** Start Data section **

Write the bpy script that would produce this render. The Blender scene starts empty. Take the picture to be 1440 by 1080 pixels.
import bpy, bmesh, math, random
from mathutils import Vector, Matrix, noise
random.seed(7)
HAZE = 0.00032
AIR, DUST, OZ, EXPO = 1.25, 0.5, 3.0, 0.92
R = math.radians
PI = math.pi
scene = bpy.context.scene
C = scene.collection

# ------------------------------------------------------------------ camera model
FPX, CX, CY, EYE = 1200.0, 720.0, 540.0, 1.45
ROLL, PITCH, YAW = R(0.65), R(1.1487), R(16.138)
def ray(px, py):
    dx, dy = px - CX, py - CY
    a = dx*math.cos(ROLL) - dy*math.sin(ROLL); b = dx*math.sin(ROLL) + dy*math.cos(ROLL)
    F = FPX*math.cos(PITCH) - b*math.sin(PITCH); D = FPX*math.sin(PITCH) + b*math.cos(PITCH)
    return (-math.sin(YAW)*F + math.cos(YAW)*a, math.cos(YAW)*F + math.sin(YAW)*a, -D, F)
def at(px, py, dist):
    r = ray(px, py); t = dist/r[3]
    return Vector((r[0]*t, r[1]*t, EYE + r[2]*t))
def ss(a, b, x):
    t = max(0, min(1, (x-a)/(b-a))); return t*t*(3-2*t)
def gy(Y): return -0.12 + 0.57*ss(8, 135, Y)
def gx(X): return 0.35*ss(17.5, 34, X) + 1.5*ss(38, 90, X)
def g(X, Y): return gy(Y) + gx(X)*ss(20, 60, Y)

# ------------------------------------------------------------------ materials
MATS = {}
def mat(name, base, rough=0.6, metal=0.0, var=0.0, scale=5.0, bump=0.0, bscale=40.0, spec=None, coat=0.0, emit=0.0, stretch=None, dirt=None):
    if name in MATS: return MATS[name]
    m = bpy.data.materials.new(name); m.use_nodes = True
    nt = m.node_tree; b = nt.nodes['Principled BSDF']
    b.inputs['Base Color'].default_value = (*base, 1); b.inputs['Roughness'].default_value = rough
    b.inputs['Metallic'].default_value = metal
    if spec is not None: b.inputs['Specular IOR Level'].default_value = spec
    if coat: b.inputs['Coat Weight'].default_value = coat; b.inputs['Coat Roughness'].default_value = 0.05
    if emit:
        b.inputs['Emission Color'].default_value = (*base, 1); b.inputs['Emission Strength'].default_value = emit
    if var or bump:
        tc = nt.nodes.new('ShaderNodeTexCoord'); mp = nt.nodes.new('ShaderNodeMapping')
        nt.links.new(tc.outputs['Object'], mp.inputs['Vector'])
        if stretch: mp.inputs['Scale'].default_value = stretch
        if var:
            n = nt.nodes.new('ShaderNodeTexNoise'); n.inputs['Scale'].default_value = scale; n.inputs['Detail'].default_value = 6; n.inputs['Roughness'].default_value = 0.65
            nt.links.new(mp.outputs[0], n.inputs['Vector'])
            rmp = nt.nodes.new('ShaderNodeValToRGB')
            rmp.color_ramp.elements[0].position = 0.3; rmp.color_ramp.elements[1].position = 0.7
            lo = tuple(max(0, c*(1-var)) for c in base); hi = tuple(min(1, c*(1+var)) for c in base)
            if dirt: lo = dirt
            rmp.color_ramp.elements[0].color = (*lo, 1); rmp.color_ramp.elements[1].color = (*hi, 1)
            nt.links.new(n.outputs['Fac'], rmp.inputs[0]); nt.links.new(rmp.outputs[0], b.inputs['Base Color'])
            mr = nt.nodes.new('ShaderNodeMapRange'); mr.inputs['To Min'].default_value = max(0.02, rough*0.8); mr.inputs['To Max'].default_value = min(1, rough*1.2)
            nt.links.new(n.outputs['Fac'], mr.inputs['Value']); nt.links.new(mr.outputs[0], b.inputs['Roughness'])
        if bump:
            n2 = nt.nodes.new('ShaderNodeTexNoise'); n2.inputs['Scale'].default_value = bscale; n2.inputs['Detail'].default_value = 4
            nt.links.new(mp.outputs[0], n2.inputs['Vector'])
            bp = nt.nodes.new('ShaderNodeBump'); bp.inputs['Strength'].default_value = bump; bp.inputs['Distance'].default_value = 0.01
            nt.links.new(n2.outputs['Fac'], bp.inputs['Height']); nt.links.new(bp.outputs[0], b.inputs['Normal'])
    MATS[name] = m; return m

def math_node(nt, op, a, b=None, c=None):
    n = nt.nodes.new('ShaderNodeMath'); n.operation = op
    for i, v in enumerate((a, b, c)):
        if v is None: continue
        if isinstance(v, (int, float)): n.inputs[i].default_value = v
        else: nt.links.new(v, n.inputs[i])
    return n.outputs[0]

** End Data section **

Short exercise:
Repeat, exactly and only, the lines from the beginning of the material through the line that contains "C = scene.collection".

Correct answer:
Write the bpy script that would produce this render. The Blender scene starts empty. Take the picture to be 1440 by 1080 pixels.
import bpy, bmesh, math, random
from mathutils import Vector, Matrix, noise
random.seed(7)
HAZE = 0.00032
AIR, DUST, OZ, EXPO = 1.25, 0.5, 3.0, 0.92
R = math.radians
PI = math.pi
scene = bpy.context.scene
C = scene.collection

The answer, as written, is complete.